Y es en esa libertad donde me parece que está el valor cultural del legado de este venezolano. En la capacidad para hablar a partir de convicciones personales que se expresan con claridad y soltura en un lenguaje que no se dirigía hacia un mundillo ilustrado sino que trataba de llegar a todos, que buscaba repercusiones en la gente, apelaba al juicio de la ciudadanía. Y sobre todo los de esta malquerida capital.
En ese sentido William Niño Araque puede ser visto como una de esas personas que definen las coordenadas culturales de lo específico nuestro. Representaba lo singular venezolano en el sentido más amplio de la palabra.
II
Se dice que lo provinciano consiste en no ver sino hacia adentro y dejarse enredar por las pequeñeces del mundo más inmediato. Pero lo provinciano puede ser también un exceso de confianza en lo que viene de afuera. Se desconfía de lo local, se ve en menos lo que surge sin la confirmación de una actualidad que siempre deberá venir de fuera.
Este último es el caso venezolano. De Carlos Raul Villanueva, por ejemplo, se tiende a destacar sus vínculos con grandes artistas del mundo y se deja más lejos lo peculiar de su desarrollo, signado por las contradicciones venezolanas. Peculiaridad que es uno de los rasgos que mejor lo distinguen en la escena universal. Por eso me interesó mucho lo que hace poco en un documental decía el músico Luis Julio Toro a propósito de Simón Díaz: que su localismo lo hacía universal.
Para los estudiantes de arquitectura nuestros podía haber tenido la mayor importancia contar de modo habitual con la presencia en las aulas como profesor y como ductor, de un intelectual como William Niño. cuya vitalidad reposaba de modo muy importante en la vivencia de lo inmediato nuestro. Porque hubieran tenido el testimonio de una relación directa, actualizada, viva, dinámica, con lo que venía ocurriendo en Venezuela en el mundo de la arquitectura y del debate sobre la ciudad. Alimentado además, y quisiera hacer énfasis en eso, por un gran amor hacia la arquitectura. No era, si recordamos la frase de Nietzsche que he mencionado otras veces, uno de esos críticos que ven el arte sin tocarlo nunca, sino alguien que se comprometía con lo que le parecía bien, y ejercía a su favor un cierto grado de militancia. A eso se debe que William Niño tuviera el especial mérito de relacionar al Poder con la profesión, en la medida que le fue posible. Gracias a ese papel, que es a mi ver uno de los deberes del crítico de arquitectura, abrió puertas que dejaron huella. Soy testigo personal, agradecido, de esa virtud.
Y pese a todos sus méritos no fue profesor, no se le llevó a las cátedras, su ausencia del mundo universitario revela la profundidad de nuestra crisis cultural, que oscila entre la exclusión ideológica y los dictados mezquinos de la antipatía personal.
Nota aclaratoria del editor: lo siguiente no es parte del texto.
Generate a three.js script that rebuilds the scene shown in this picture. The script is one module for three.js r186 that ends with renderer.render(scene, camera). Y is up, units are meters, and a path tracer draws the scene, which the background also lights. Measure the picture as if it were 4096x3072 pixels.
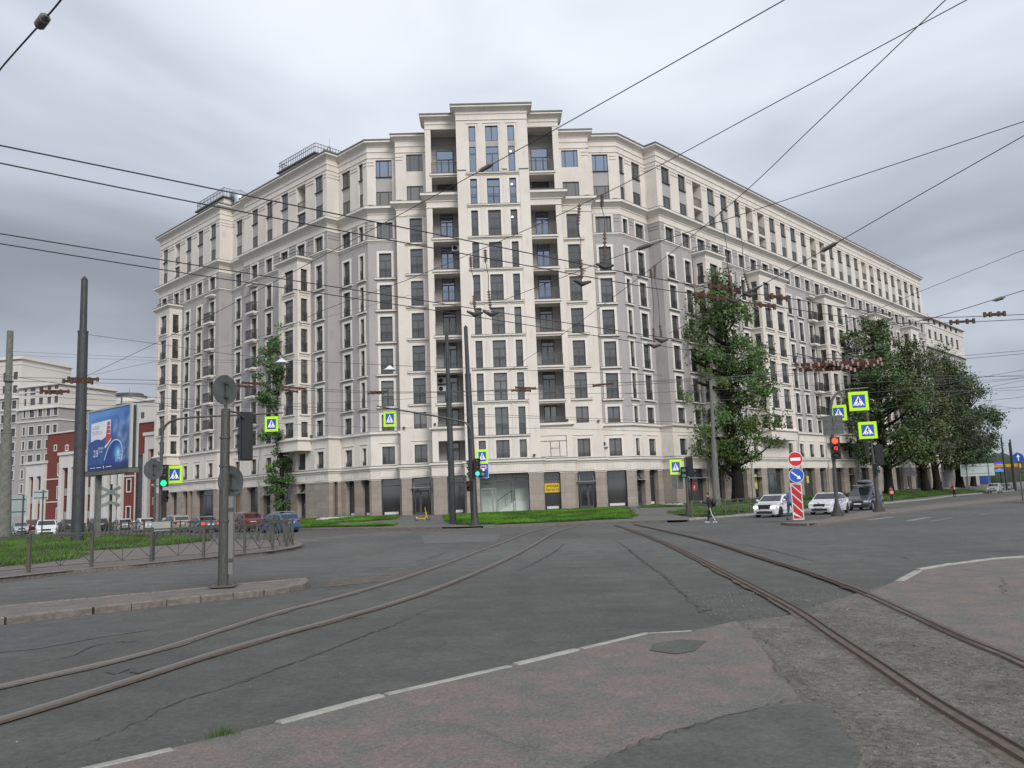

Nos conocíamos desde muchos años y no siempre coincidíamos. Más de una vez le reproché conductas y también fui objeto de su censura, a veces irónica y cortante. En lo personal, me duele con su muerte perder a alguien a quien podía dirigirme en busca de incentivos, cuando decaía el ánimo o cuando deseaba la expansión del comentario libre.
Pero más me duele el vacío que quedará en momentos como los que vivimos, donde casi todo parece cubierto con un manto uniforme. Un momento en el que el desacuerdo se expresa en descalificaciones y la tendencia es refugiarse en espacios personales, en ámbitos protegidos, ajenos al intercambio productivo. En ese particular sentido descorazona de modo muy agudo, porque pareciera una curiosa fatalidad, que se ausente una persona como este hombre de hablar quedo y cortante, vulnerable pero recio, cercano y distante, vivo en fin.
Si el Museo de Arquitectura creado por el Régimen sobrevive como institución a la criminal exclusión ideológica impuesta desde arriba, tendrá que figurar en su agenda, tarde o temprano, la labor de ordenar y hacer accesible a todos, los escritos y testimonios hablados o visuales de este hombre-referencia que fue William Niño Araque.
Al mundo universitario, simbolizado aquí por el Aula Magna en reciente acto académico, le hizo falta William Niño.